Monday 14 April 2014

Captain America: The Winter Soldier (2014)

Poor Captain America. The superhero just got thawed out of an ice block. Yet before he’s had time for enough fish out of water shenanigans to fuel an SNL special, he’s had to fight off an alien invasion and now a global espionage conspiracy that may have compromised or even subverted SHIELD, his new employer.

While most of the Marvel Cinematic Universe consists of films in the superhero genre, Thor and Captain America play as twists on other genre films. While “The first avenger” was a patriotic 1940s war actioner with a superhero protagonist, its sequel is a paranoid 1970s spy thriller with the same superhero protagonist. The twist though, smacks of genius. As the Russo brothers see it, the paranoid spy thriller where you can’t trust even your own spy agency, handlers, and government isn’t a holdover from the 1970s but a logical choice of genre in a post 9-11 world where the extraordinary counter-terrorist measures of Homeland Security, NSA, TSA and the government seem to strike more terror and limit more freedom than actual terrorists.

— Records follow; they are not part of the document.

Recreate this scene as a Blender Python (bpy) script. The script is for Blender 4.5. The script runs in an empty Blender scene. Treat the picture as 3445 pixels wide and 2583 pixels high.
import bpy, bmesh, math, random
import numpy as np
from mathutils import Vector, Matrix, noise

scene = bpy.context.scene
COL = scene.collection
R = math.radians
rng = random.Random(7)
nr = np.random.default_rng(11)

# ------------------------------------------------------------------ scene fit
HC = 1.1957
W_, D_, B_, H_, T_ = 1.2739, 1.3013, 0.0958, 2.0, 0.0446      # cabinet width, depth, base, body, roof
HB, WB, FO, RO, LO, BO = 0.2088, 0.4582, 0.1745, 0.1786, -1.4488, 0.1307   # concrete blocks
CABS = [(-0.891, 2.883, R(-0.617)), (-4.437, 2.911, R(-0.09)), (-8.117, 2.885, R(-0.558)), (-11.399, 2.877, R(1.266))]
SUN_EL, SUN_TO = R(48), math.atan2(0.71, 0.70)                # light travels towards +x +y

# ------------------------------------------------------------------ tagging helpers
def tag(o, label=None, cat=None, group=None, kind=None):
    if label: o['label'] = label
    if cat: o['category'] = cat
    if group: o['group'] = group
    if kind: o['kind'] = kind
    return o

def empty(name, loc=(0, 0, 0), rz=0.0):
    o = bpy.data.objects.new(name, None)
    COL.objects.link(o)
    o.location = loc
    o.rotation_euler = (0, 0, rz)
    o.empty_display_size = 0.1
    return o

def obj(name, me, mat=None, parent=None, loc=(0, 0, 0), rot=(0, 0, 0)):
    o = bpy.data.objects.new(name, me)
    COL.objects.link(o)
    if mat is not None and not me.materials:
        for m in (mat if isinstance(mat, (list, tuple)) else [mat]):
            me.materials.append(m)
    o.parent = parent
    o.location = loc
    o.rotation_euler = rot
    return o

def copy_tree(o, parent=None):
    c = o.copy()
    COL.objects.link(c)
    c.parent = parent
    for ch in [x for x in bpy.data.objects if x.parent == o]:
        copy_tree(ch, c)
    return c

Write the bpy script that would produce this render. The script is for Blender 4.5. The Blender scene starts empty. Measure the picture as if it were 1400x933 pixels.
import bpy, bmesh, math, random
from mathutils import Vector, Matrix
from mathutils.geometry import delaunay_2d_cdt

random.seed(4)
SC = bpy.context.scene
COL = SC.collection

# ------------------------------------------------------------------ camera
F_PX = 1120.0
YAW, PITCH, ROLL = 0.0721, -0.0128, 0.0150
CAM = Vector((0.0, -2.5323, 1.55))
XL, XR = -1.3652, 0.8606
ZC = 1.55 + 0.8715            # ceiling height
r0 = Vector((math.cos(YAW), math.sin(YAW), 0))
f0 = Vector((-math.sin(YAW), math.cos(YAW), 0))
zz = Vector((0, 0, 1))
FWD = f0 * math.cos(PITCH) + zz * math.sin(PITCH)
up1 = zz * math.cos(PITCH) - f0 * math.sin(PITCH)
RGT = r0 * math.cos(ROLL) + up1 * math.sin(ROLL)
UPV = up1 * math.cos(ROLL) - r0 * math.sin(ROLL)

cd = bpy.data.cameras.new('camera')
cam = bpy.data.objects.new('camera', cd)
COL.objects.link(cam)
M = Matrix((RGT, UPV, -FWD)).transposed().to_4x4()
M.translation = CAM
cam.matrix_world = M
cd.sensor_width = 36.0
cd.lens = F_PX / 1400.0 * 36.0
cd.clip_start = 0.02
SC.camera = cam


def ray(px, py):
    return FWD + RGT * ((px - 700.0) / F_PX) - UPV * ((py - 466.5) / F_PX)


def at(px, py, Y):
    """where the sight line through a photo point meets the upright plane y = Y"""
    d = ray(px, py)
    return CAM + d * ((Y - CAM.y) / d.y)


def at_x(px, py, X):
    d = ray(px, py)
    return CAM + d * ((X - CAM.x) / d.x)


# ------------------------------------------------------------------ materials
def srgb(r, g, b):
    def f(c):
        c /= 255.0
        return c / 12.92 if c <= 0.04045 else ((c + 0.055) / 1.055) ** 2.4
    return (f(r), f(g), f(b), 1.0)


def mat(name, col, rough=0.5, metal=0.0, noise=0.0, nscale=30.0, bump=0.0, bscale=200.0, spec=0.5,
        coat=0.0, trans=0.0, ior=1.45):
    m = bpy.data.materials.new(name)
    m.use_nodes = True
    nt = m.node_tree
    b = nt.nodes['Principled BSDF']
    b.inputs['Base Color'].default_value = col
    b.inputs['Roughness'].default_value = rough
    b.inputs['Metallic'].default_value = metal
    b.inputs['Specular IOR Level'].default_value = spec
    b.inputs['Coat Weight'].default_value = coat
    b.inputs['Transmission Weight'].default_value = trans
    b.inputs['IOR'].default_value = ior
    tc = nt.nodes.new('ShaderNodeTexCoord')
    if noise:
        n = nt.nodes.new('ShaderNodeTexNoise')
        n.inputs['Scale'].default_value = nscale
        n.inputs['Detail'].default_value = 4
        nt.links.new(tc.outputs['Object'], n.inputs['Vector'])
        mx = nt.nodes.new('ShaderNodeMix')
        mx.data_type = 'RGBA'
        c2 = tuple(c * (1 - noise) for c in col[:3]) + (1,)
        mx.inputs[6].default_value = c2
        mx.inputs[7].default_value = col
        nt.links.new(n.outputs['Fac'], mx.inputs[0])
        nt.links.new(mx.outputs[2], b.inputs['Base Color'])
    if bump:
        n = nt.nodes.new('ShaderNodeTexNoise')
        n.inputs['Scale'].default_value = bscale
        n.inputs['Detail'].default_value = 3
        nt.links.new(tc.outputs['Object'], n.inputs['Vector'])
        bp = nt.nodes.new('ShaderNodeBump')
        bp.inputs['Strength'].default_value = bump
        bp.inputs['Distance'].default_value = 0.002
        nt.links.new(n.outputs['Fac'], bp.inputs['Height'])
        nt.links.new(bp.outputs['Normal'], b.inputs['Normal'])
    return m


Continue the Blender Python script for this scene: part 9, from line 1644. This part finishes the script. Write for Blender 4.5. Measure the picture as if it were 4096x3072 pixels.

So instead of a fish out of water comedy where fuddy duddy Steve Rogers struggles with modern pop culture, The winter soldier is a thriller where freedom-loving Steve Rogers struggles with the realities of the modern security state and the apparatuses that sustain its existence. This part of the film is its best thought-out and executed.

As an action film, Captain America is an ensemble affair with the captain providing strategic and moral leadership (and hitting the heavy punches), Scarlet Johansson’s Black Widow performing espionage duties, and Sebastian Stan’s “Falcon” filling in the role of tactical support. This part of the film is competently made and entertaining, providing structure to action setpieces.

The film is at its weakest when it functions as a vehicle to introduce the character of the Winter Soldier in an already-crowded film. The writers recycle the Hawkeye solution from the 2012 Avengers movie (yes, Bucky returns as a brainwashed heavy for the bad guys!) to diminishing returns: heavyhanded and disjointed scenes of Steve Rogers haunted by memories of a former comrade who may now be his greatest enemy bring an unintended bromance factor to the proceedings that is jarring and leads to no discernable payoff.

On the whole, The Winter Soldier is still one of the better, more imaginative, and original films of the MCU.